In the months since Haiti’s TPS designation was put in jeopardy, immigrant advocates and members of Congress have looked into various legislative solutions, such as expanding the number of people eligible for TPS from certain countries or transitioning some long-term TPS beneficiaries to legal permanent resident status. The DREAM Act of 2017, the latest version of a long-stalled bill that would allow current DACA recipients and other young immigrants to obtain conditional green cards that could possibly lead to citizenship if extensive requirements are met, also includes provisions that would allow TPS beneficiaries currently in the Unites States to receive conditional green cards. 

Members of the Congressional Black Caucus expressed support for the temporary protected status program, which has been used to protect nationals from several predominantly black countries in Africa and the Caribbean, during its annual policy conference on Thursday. “The last thing in the world that our government should be doing is turning its back on TPS holders,” argued Rep. Barbara Lee (D-Calif.), noting that several lawmakers recently called on Trump to extend TPS to nationals of countries affected by the recent wave of hurricanes in the Caribbean.  Rep. Yvette Clarke (D-N.Y.) agreed, saying that the caucus does not support “what the administration is doing,” when it comes to ending TPS protections for nationals from vulnerable countries. In the wake of Trump’s DACA decision, some Democrats have suggested that TPS and DACA be further connected in an effort to raise the profile of the little-known immigration program, and Clarke has already sponsored a bill that would extend TPS protections for Haitian nationals. 

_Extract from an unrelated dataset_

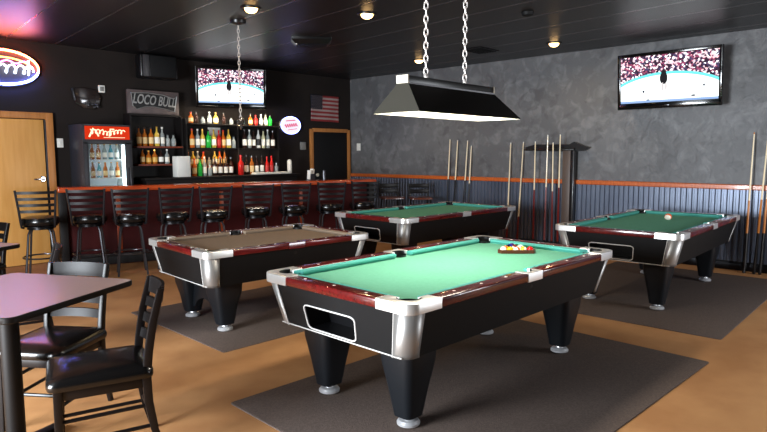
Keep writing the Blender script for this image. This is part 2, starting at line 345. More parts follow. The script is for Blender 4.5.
# ------------------------------------------------------------------ pool tables
def pool_table(label, loc, rz, L, W, H, cloth, cush, zb=.48, sx=.07, sy=.09, ball_return=True, arch=False, side='casting', legx=.303, legy=.285):
    t = thing('pool_table', label, 'pool table', loc, rz, 'pool tables of the bar')
    hx, hy, rw, cw = L/2, W/2, .098, .048
    zt = H-.052
    def out(hx_, hy_, z, r=.05): return [(p[0], p[1], z) for p in rrect(hx_, hy_, r, 5)]
    # cabinet with the ball-return hole in its -X end
    c = MB(); tx, ty, bx, by = hx-.02, hy-.02, hx-sx, hy-sy
    CH = .05
    def P(s, tt, dx=0):   # point on the -X end face; s 0..1 along y, tt 0..1 upward
        x = -(bx+(tx-bx)*tt)+dx; yy = by+(ty-by)*tt-CH; return Vector((x, yy*(1-2*s), zb+(zt-zb)*tt))
    def octo(x, y): return [(x-CH,y),(x,y-CH),(x,-y+CH),(x-CH,-y),(-x+CH,-y),(-x,-y+CH),(-x,y-CH),(-x+CH,y)]
    T, B = octo(tx,ty), octo(bx,by)
    vs = [(p[0],p[1],zt) for p in T]+[(p[0],p[1],zb) for p in B]
    fc = [(q,(q+1)%8,8+(q+1)%8,8+q) for q in range(8) if q != 5]+[tuple(range(8,16)), tuple(range(7,-1,-1))]
    c.faces(vs, fc)
    S0, S1, T0, T1 = .265, .665, .09, .60
    if ball_return:
        g = [[P(s, q) for s in (0,S0,S1,1)] for q in (0,T0,T1,1)]
        v = [p for row in g for p in row]; fs = [(4*j+i, 4*j+i+1, 4*j+i+5, 4*j+i+4) for j in range(3) for i in range(3) if (i,j) != (1,1)]
        c.faces(v, fs)
        q = [P(S0,T0),P(S1,T0),P(S1,T1),P(S0,T1)]; qi = [p+Vector((.16,0,0)) for p in q]
        rc = MB(); rc.faces(q+qi, [(0,1,5,4),(1,2,6,5),(2,3,7,6),(3,0,4,7),(4,5,6,7)])
        rr = rc.build('ball_return', M['recess'], t, smooth=0)
        fr = MB(); pts = []
        s0, s1, t0, t1 = S0-.01, S1+.01, T0-.02, T1+.02
        for (cs, ct, a0) in ((s1-.04,t1-.09,0),(s0+.04,t1-.09,pi/2),(s0+.04,t0+.09,pi),(s1-.04,t0+.09,3*pi/2)):
            for i in range(5):
                a = a0+i/4*pi/2; pts.append(P(cs+.04*cos(a), ct+.09*sin(a), -.004))
        fr.tube(pts, .0048, 6, closed=True); fr.build('return_frame', M['stripe'], rr)
    else:
        c.faces([P(0,0),P(1,0),P(1,1),P(0,1)], [(0,1,2,3)])
    c.build('cabinet', M['laminate'], t, smooth=0)
    # thin bright strip round the bottom edge and vertical metal corner covers
    b = MB(); e = .004
    b.tube([(-bx-e,by-.03,zb+.004),(-bx-e,-by+.03,zb+.004)], .0038, 6)
    b.build('bottom_trim', M['stripe'], t)
    for sgx in (-1,1):
        for sgy in (-1,1):
            def plan(hx_, hy_, wd, r=.075, off=.005):
                pts = [(hx_+off-r-wd*.0-max(wd-r,0), hy_+off)]
                for i in range(7):
                    a = pi/2-i/6*pi/2; pts.append((hx_+off-r+r*cos(a), hy_+off-r+r*sin(a)))
                pts.append((hx_+off, hy_+off-r-max(wd-r,0)))
                return [(sgx*p[0], sgy*p[1]) for p in pts]
            k = MB(); top = [(p[0],p[1],zt+.002) for p in plan(tx, ty, .115)]; bot = [(p[0],p[1],zb-.004) for p in plan(bx, by, .10)]
            mid = [(p[0],p[1],zb+.02) for p in plan(bx+.004, by+.004, .10)]
            k.loft([top, mid, bot], closed=False, caps=False); o = k.build('corner_cover', M['trim_silver'], t)
            md = o.modifiers.new('thick', 'SOLIDIFY'); md.thickness = .006
            kk = MB(); kk.tube([top[-1], mid[-1], bot[-1]], .0032, 6); kk.build('cover_edge', M['stripe'], o)
    # pocket geometry
    pr = .066; pcx, pcy = hx-.125, hy-.125; spy = hy-.082
    A = .245   # casting reach along each side
    # corner castings
    for sgx in (-1,1):
        for sgy in (-1,1):
            poly = [(hx-A, hy)]
            for i in range(7): a = pi/2-i/6*pi/2; poly.append((hx-.07+.07*cos(a), hy-.07+.07*sin(a)))
            poly += [(hx, hy-A), (hx-rw, hy-A), (hx-rw, pcy-pr*.62)]
            for i in range(13): a = R(-38)+i/12*R(166); poly.append((pcx+pr*cos(a), pcy+pr*sin(a)))
            poly += [(pcx-pr*.62, hy-rw), (hx-A, hy-rw)]
            poly = [(sgx*p[0], sgy*p[1]) for p in poly]
            if sgx*sgy < 0: poly = poly[::-1]
            k = MB(); k.prism(poly, H-.055, H+.002, bev=.005); k.build('corner_casting', M['casting'], t)
    for sgy in (-1,1):
        hw = .085; poly = [(-hw, hy), (hw, hy), (hw, hy-rw), (pr*.9, hy-rw)]
        for i in range(11): a = i/10*pi; poly.append((pr*.95*cos(a), spy+pr*.62*sin(a)))
        poly += [(-pr*.9, hy-rw), (-hw, hy-rw)]
        poly = [(p[0], sgy*p[1]) for p in poly][::sgy]
        k = MB(); k.prism(poly, H-.055, H+.001, bev=.004); k.build('side_casting', M[side], t)
    # rails with pearl sights
    def railbox(x0, x1, y0, y1, sights):
        k = MB(); k.box(((x0+x1)/2,(y0+y1)/2,H-.027), (abs(x1-x0),abs(y1-y0),.053), .009, seg=3)
        for q in sights: k.lathe([(.009,H-.0005),(.009,H+.0006)], 10, (q[0],q[1],0), mat=1)
        k.build('wood_rail', [M['rail_red'], M['sight']], t)
    for sg in (-1,1):
        y0, y1 = -(hy-A), hy-A
        railbox(sg*(hx-rw), sg*hx, y0, y1, [(sg*(hx-.055), y0+(y1-y0)*q) for q in (.16,.5,.84)])
        for s2 in (-1,1):
            x0, x1 = s2*.085, s2*(hx-A)
            railbox(x0, x1, sg*(hy-rw), sg*hy, [(x0+(x1-x0)*q, sg*(hy-.055)) for q in (.2,.5,.8)])
    # cushions: nose profile swept, mitred at the pockets
    prof = [(0,H-.005),(.012,H-.002),(cw,H-.010),(cw,H-.020),(cw-.02,H-.042),(0,H-.042)]
    def cushion(a0, a1, base, sgn, axis, m0, m1):
        secs = []
        for a, m in ((a0, m0), (a1, m1)):
            sec = []
            for d, z in prof:
                al = a+m*d; pr_ = sgn*(base-d); sec.append((al,pr_,z) if axis == 'x' else (pr_,al,z))
            secs.append(sec)
        k = MB(); k.loft(secs); k.build('cushion', cush, t, smooth=20)
    ex = hx-.185; ey = hy-.185
    for sg in (-1,1):
        cushion(-ey-.01, ey+.01, hx-rw, sg, 'y', .9, -.9)
        cushion(-ex-.01, -.078, hy-rw, sg, 'x', .9, -.3); cushion(.078, ex+.01, hy-rw, sg, 'x', .3, -.9)
    # bed cloth
    zb_ = H-.040; bxx, byy = hx-rw+.002, hy-rw+.002; poly = []
    for (sgx, sgy) in ((1,1),(-1,1),(-1,-1),(1,-1)):
        arc = []
        for i in range(11): a = R(-70)-i/10*R(130); arc.append((pcx+pr*cos(a), pcy+pr*sin(a)))
        arc = [(bxx, pcy-pr*.95)]+arc+[(pcx-pr*.95, byy)]
        arc = [(sgx*p[0], sgy*p[1]) for p in arc]
        if sgx*sgy < 0: arc = arc[::-1]
        poly += arc
        if sgx*sgy > 0:
            poly += [(sgy*(pr*.95)*cos(i/8*pi), sgy*(spy-pr*.7*sin(i/8*pi))) for i in range(9)]
    k = MB(); k.prism(poly, zb_-.02, zb_); k.build('playing_bed', cloth, t, smooth=0)
    for (px, py, r) in [(sgx*pcx, sgy*pcy, pr) for sgx in (-1,1) for sgy in (-1,1)]+[(0, sgy*spy, pr*.8) for sgy in (-1,1)]:
        k = MB(); k.lathe([(r+.006,H-.022),(r+.004,H-.05),(r,H-.10),(r*.6,H-.14),(.004,H-.142)], 20, (px,py,0), cap=False)
        if px:   # rubber lip on the rail side of a corner pocket
            sgx, sgy = (1 if px > 0 else -1), (1 if py > 0 else -1); pts = []
            for i in range(13): a = R(-38)+i/12*R(166); pts.append((px+sgx*(r-.002)*cos(a), py+sgy*(r-.002)*sin(a), H))
            k.tube(pts, .0045, 6)
            k.loft([[(p[0],p[1],z) for p in pts] for z in (H-.06, H-.001)], closed=False, caps=False)
        else:
            sgy = 1 if py > 0 else -1; k.loft([[(pr*.93*cos(i/10*pi), py+sgy*pr*.60*sin(i/10*pi), z) for i in range(11)] for z in (H-.06, H-.001)], closed=False, caps=False)
        k.build('pocket', M['pocket'], t)
    # legs
    lx, ly = hx-legx, hy-legy
    for sgx in (-1,1):
        for sgy in (-1,1):
            k = MB(); secs = []
            for z, a, b2, r in ((zb+.02,.135,.125,.05),(zb-.1,.128,.118,.05),(.22,.098,.09,.045),(.10,.078,.072,.04),(.062,.07,.065,.035)):
                secs.append([(p[0]+sgx*lx, p[1]+sgy*ly, z) for p in rrect(a, b2, r, 4)])
            k.loft(secs); lg = k.build('leg', M['leg_black'], t)
            k = MB(); k.lathe([(.066,.008),(.068,.02),(.056,.034),(.032,.04),(.026,.07)], 20, (sgx*lx, sgy*ly, 0)); k.build('leveller_foot', M['foot'], lg)
        if arch:
            a0 = ly-.05; pts = [(-a0, zb+.02), (a0, zb+.02), (a0, .12)]
            for i in range(11): q = i/10; pts.append((a0-.06-(2*a0-.12)*q, .12+.11*sin(pi*q)**.6))
            pts.append((-a0, .12)); k = MB(); k.prism([(p[0],p[1]) for p in pts], -.03, .03)
            o = k.build('leg_panel', M['leg_black'], t); o.matrix_basis = Matrix(((0,0,1,sgx*(lx)),(1,0,0,0),(0,1,0,0),(0,0,0,1)))
    return t
ZM = .008
T1 = pool_table('nearest green pool table with a ball rack on it, in the foreground', (3.372,2.488,ZM), -.0151, 2.367, 1.258, .795, M['cloth'], M['cushion'])
T2 = pool_table('smaller pool table with tan brown cloth in front of the bar stools', (3.388,4.822,ZM), -.0674, 1.768, 1.2, .75, M['tan_cloth'], M['tan_cloth'], zb=.44, ball_return=False, arch=True, side='rail_red')
T3 = pool_table('farthest green pool table, between the tan table and the wall cues', (6.3185,5.108,0), -.0213, 2.367, 1.258, .799, M['cloth'], M['cushion'])
T4 = pool_table('green pool table by the corrugated wall with one orange ball on it', (6.953,2.40,ZM), .0279, 2.367, 1.258, .795, M['cloth'], M['cushion'])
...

For immigrant advocates, TPS and DACA are just two parts of a broader conversation over immigration that needs to take place in the United States. “These are not disjointed fights,” says Lawrence.  She notes that there are more than 400,000 people with TPS, approximately 700,000 who have DACA, and about another 10 million undocumented immigrants. “Those are also people that we are fighting for as well,” she says. “We need to be talking about the larger picture.”